3-3 Accorder les temporalités
Pour les différents acteurs en présence, cette co-construction ne représentait pas les mêmes enjeux, ils n’y associaient pas les mêmes objectifs ni la même temporalité. Ainsi, l’Observatoire répondait avant tout à une injonction règlementaire sous la responsabilité de la Ville de Paris, alors même qu’un retard d’un an s’était déjà accumulé en raison de la crise sanitaire4. Les délais étaient donc très restreints et l’essentiel des activités de l’Observatoire sur l’année 2021 était dédié à la préparation du Schéma.5 Les chercheur.e.s ont intégré ce projet à leur programme de recherche, en complément d’autres projets de recherche, des activités de communication et de publication.

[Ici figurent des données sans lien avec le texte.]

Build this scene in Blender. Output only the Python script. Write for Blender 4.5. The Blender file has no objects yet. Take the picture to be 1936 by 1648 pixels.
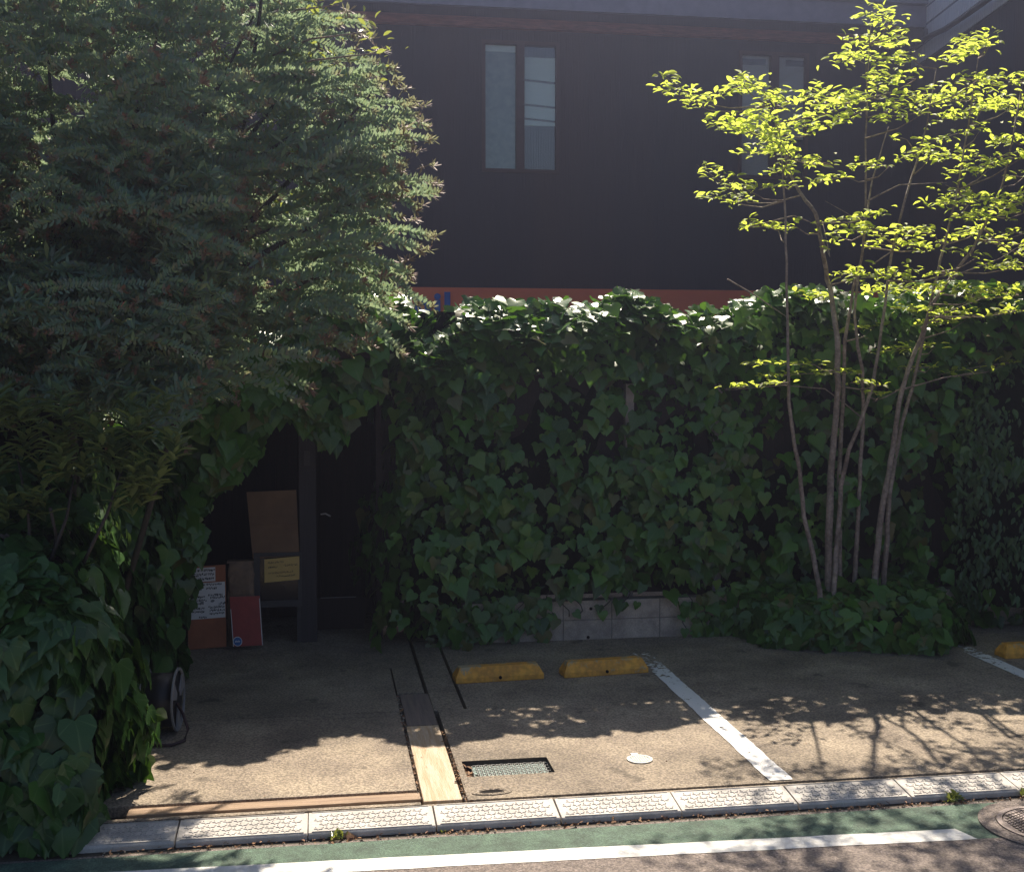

Mais la recherche ne constitue, au mieux, que la moitié de leurs missions d’enseignant.e.s-chercheur.e.s. Ainsi, ce projet était mené de front avec de nombreuses autres tâches et responsabilités. De même, les étudiantes et les professionnel.le.s du groupe ressource avaient beaucoup d’autres tâches à accomplir et ne pouvaient contribuer que très ponctuellement à ce projet, malgré le grand intérêt qu’ils y portaient.

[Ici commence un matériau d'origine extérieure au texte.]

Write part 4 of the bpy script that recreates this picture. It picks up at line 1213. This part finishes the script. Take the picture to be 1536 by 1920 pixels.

Parmi les parents, la majorité travaillait, au moins pendant une période de la recherche, et le projet COPA75 ne faisait pas du tout partie de leurs missions professionnelles. Leur participation se faisait donc sur des temps qu’ils libéraient auprès de leur employeur (les pauses repas ou les samedis après-midi, par exemple), mais aussi sur des temps où ils n’avaient aucune obligation vis-à-vis des services de protection de l’enfance, ou encore aucune visite avec leurs enfants. Certains parents, dont les enfants vivaient avec eux, ont participé seulement aux premières séances. Un autre a cessé de participer lorsqu’il a repris un emploi. Enfin, un parent, vivant des situations d’emploi et de logement visiblement très instables, auquel il était impossible d’anticiper son emploi du temps à quelques jours, n’a pu participer à aucune réunion, malgré les différentes tentatives de trouver un moment compatible.
Ces détails illustrent le décalage entre les différentes temporalités dans lesquelles a été vécue cette co-construction. Cela a nécessité une grande disponibilité de la part de toutes et tous, afin de trouver des temps et des espaces de travail collectif. C’était une autre condition essentielle à la participation des parents au projet COPA75.
Pour une participation plus large, notamment de parents vivant des situations précaires, qui constituent une grande proportion des parents suivis en protection de l’enfance (Dorla, 2021), ou maîtrisant peu le français, d’autres dispositions auraient probablement dû être prises. En particulier, cela aurait nécessité un temps plus long afin de pouvoir entrer en contact, mais aussi de trouver des modes de communication permettant un travail collectif.
Cependant, les éléments ayant favorisé la participation des parents, listés ici, ont contribué au bon déroulement de cette recherche expérimentale et aux résultats présentés dans ce rapport. Ils peuvent être repris et développés dans d’autres contextes de co-construction, ou de pratiques participatives.
1 Voir Partie I, paragraphe 7.3.2. de ce rapport
2 Le projet de recherche a été visé par le comité d’éthique de l’Université Paris Nanterre
3 Voir partie I, paragraphe 7.3.4 de ce rapport
4 Le précédent schéma étant prévu pour les années 2015-2020, celui-ci aurait dû être voté dès 2020 et non fin 2021 comme cela a été le cas.